----- DATASET CONTENT

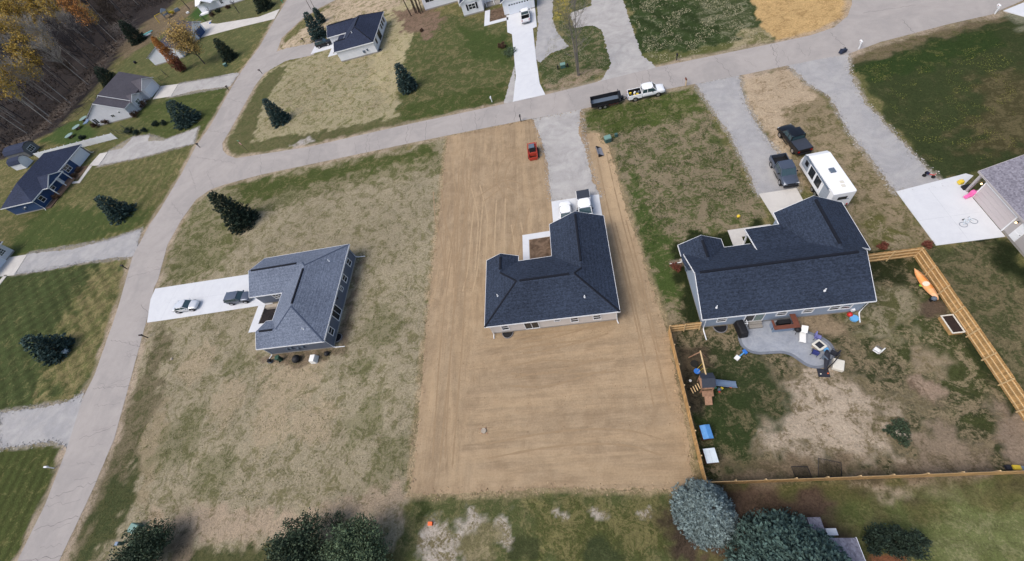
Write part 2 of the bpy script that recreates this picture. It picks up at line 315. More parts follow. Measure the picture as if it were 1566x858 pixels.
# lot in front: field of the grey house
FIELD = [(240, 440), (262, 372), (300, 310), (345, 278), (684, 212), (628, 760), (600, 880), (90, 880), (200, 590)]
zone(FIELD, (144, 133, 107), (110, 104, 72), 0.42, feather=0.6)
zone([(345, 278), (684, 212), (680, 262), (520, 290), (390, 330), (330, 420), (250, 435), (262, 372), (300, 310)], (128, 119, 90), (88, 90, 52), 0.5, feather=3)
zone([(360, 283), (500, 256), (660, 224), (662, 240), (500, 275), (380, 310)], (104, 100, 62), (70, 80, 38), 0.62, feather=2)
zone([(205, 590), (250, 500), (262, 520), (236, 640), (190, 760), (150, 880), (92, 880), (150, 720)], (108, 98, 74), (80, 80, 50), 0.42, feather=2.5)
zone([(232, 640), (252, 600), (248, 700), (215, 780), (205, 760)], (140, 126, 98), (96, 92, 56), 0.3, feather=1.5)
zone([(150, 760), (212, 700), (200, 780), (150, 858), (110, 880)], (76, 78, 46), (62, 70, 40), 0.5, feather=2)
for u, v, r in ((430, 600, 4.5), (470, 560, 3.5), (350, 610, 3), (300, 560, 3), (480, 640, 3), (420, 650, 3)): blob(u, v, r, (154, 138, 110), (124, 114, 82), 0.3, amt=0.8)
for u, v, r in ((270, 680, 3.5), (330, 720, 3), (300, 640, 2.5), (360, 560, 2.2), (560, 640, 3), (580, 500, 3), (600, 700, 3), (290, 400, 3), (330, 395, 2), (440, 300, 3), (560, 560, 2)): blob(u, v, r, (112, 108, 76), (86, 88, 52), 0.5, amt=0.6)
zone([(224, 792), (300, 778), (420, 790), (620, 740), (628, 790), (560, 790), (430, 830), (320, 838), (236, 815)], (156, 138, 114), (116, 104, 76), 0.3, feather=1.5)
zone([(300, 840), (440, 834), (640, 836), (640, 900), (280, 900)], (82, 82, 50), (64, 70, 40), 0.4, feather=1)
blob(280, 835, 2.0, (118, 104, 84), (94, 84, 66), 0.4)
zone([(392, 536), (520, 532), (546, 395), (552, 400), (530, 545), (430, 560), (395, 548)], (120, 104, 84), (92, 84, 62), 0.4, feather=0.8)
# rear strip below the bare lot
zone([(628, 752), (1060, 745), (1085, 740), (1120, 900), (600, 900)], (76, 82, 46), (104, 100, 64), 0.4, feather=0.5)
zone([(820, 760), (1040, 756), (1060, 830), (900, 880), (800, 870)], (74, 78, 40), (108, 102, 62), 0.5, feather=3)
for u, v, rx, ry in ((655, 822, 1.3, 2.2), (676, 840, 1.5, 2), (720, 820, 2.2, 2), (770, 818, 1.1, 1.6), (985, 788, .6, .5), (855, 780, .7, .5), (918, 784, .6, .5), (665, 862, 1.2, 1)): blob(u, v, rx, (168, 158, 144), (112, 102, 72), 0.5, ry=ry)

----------

* WHAT TO DO
Omit pictures; set down the rest of the material word for word.

* EXERCISE ANSWER
Write part 2 of the bpy script that recreates this picture. It picks up at line 315. More parts follow. Measure the picture as if it were 1566x858 pixels.
# lot in front: field of the grey house
FIELD = [(240, 440), (262, 372), (300, 310), (345, 278), (684, 212), (628, 760), (600, 880), (90, 880), (200, 590)]
zone(FIELD, (144, 133, 107), (110, 104, 72), 0.42, feather=0.6)
zone([(345, 278), (684, 212), (680, 262), (520, 290), (390, 330), (330, 420), (250, 435), (262, 372), (300, 310)], (128, 119, 90), (88, 90, 52), 0.5, feather=3)
zone([(360, 283), (500, 256), (660, 224), (662, 240), (500, 275), (380, 310)], (104, 100, 62), (70, 80, 38), 0.62, feather=2)
zone([(205, 590), (250, 500), (262, 520), (236, 640), (190, 760), (150, 880), (92, 880), (150, 720)], (108, 98, 74), (80, 80, 50), 0.42, feather=2.5)
zone([(232, 640), (252, 600), (248, 700), (215, 780), (205, 760)], (140, 126, 98), (96, 92, 56), 0.3, feather=1.5)
zone([(150, 760), (212, 700), (200, 780), (150, 858), (110, 880)], (76, 78, 46), (62, 70, 40), 0.5, feather=2)
for u, v, r in ((430, 600, 4.5), (470, 560, 3.5), (350, 610, 3), (300, 560, 3), (480, 640, 3), (420, 650, 3)): blob(u, v, r, (154, 138, 110), (124, 114, 82), 0.3, amt=0.8)
for u, v, r in ((270, 680, 3.5), (330, 720, 3), (300, 640, 2.5), (360, 560, 2.2), (560, 640, 3), (580, 500, 3), (600, 700, 3), (290, 400, 3), (330, 395, 2), (440, 300, 3), (560, 560, 2)): blob(u, v, r, (112, 108, 76), (86, 88, 52), 0.5, amt=0.6)
zone([(224, 792), (300, 778), (420, 790), (620, 740), (628, 790), (560, 790), (430, 830), (320, 838), (236, 815)], (156, 138, 114), (116, 104, 76), 0.3, feather=1.5)
zone([(300, 840), (440, 834), (640, 836), (640, 900), (280, 900)], (82, 82, 50), (64, 70, 40), 0.4, feather=1)
blob(280, 835, 2.0, (118, 104, 84), (94, 84, 66), 0.4)
zone([(392, 536), (520, 532), (546, 395), (552, 400), (530, 545), (430, 560), (395, 548)], (120, 104, 84), (92, 84, 62), 0.4, feather=0.8)
# rear strip below the bare lot
zone([(628, 752), (1060, 745), (1085, 740), (1120, 900), (600, 900)], (76, 82, 46), (104, 100, 64), 0.4, feather=0.5)
zone([(820, 760), (1040, 756), (1060, 830), (900, 880), (800, 870)], (74, 78, 40), (108, 102, 62), 0.5, feather=3)
for u, v, rx, ry in ((655, 822, 1.3, 2.2), (676, 840, 1.5, 2), (720, 820, 2.2, 2), (770, 818, 1.1, 1.6), (985, 788, .6, .5), (855, 780, .7, .5), (918, 784, .6, .5), (665, 862, 1.2, 1)): blob(u, v, rx, (168, 158, 144), (112, 102, 72), 0.5, ry=ry)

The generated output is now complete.